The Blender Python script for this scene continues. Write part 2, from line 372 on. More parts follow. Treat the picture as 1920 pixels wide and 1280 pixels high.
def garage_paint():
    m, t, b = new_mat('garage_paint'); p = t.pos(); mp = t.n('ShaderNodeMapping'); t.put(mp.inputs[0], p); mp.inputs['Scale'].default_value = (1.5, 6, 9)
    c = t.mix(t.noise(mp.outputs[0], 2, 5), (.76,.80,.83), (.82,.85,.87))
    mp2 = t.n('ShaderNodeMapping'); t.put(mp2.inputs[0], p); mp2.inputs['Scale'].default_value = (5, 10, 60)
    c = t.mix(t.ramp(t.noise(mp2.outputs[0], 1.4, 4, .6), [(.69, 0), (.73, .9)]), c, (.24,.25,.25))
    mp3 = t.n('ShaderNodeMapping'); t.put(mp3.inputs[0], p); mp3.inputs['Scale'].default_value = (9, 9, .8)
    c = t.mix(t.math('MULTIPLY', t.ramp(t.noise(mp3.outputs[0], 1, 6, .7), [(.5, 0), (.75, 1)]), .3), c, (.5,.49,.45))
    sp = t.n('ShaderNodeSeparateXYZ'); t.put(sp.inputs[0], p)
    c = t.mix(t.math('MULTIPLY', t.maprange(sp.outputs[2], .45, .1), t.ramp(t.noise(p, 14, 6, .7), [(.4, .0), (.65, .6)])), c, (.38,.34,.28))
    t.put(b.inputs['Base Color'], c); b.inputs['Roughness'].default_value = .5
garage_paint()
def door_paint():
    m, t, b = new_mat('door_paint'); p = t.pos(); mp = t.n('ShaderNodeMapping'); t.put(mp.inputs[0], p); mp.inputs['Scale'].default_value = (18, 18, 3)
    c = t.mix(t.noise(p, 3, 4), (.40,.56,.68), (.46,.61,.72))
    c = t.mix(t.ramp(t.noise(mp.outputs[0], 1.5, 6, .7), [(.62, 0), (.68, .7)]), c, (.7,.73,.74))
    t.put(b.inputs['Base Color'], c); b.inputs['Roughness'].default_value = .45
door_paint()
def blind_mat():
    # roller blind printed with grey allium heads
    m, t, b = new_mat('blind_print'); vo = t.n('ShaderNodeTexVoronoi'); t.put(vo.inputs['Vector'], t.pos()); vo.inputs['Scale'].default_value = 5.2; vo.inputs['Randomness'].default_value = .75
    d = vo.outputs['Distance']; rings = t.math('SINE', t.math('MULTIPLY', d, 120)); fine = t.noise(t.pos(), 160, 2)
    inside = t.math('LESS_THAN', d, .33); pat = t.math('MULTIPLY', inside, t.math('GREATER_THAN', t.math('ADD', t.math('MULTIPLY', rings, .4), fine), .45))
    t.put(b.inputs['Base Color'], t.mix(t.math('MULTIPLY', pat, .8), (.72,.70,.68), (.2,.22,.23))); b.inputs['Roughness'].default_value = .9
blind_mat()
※
Nothing should be left out: repeat all of the data exactly.

> **Written answer**:
The Blender Python script for this scene continues. Write part 2, from line 372 on. More parts follow. Treat the picture as 1920 pixels wide and 1280 pixels high.
def garage_paint():
    m, t, b = new_mat('garage_paint'); p = t.pos(); mp = t.n('ShaderNodeMapping'); t.put(mp.inputs[0], p); mp.inputs['Scale'].default_value = (1.5, 6, 9)
    c = t.mix(t.noise(mp.outputs[0], 2, 5), (.76,.80,.83), (.82,.85,.87))
    mp2 = t.n('ShaderNodeMapping'); t.put(mp2.inputs[0], p); mp2.inputs['Scale'].default_value = (5, 10, 60)
    c = t.mix(t.ramp(t.noise(mp2.outputs[0], 1.4, 4, .6), [(.69, 0), (.73, .9)]), c, (.24,.25,.25))
    mp3 = t.n('ShaderNodeMapping'); t.put(mp3.inputs[0], p); mp3.inputs['Scale'].default_value = (9, 9, .8)
    c = t.mix(t.math('MULTIPLY', t.ramp(t.noise(mp3.outputs[0], 1, 6, .7), [(.5, 0), (.75, 1)]), .3), c, (.5,.49,.45))
    sp = t.n('ShaderNodeSeparateXYZ'); t.put(sp.inputs[0], p)
    c = t.mix(t.math('MULTIPLY', t.maprange(sp.outputs[2], .45, .1), t.ramp(t.noise(p, 14, 6, .7), [(.4, .0), (.65, .6)])), c, (.38,.34,.28))
    t.put(b.inputs['Base Color'], c); b.inputs['Roughness'].default_value = .5
garage_paint()
def door_paint():
    m, t, b = new_mat('door_paint'); p = t.pos(); mp = t.n('ShaderNodeMapping'); t.put(mp.inputs[0], p); mp.inputs['Scale'].default_value = (18, 18, 3)
    c = t.mix(t.noise(p, 3, 4), (.40,.56,.68), (.46,.61,.72))
    c = t.mix(t.ramp(t.noise(mp.outputs[0], 1.5, 6, .7), [(.62, 0), (.68, .7)]), c, (.7,.73,.74))
    t.put(b.inputs['Base Color'], c); b.inputs['Roughness'].default_value = .45
door_paint()
def blind_mat():
    # roller blind printed with grey allium heads
    m, t, b = new_mat('blind_print'); vo = t.n('ShaderNodeTexVoronoi'); t.put(vo.inputs['Vector'], t.pos()); vo.inputs['Scale'].default_value = 5.2; vo.inputs['Randomness'].default_value = .75
    d = vo.outputs['Distance']; rings = t.math('SINE', t.math('MULTIPLY', d, 120)); fine = t.noise(t.pos(), 160, 2)
    inside = t.math('LESS_THAN', d, .33); pat = t.math('MULTIPLY', inside, t.math('GREATER_THAN', t.math('ADD', t.math('MULTIPLY', rings, .4), fine), .45))
    t.put(b.inputs['Base Color'], t.mix(t.math('MULTIPLY', pat, .8), (.72,.70,.68), (.2,.22,.23))); b.inputs['Roughness'].default_value = .9
blind_mat()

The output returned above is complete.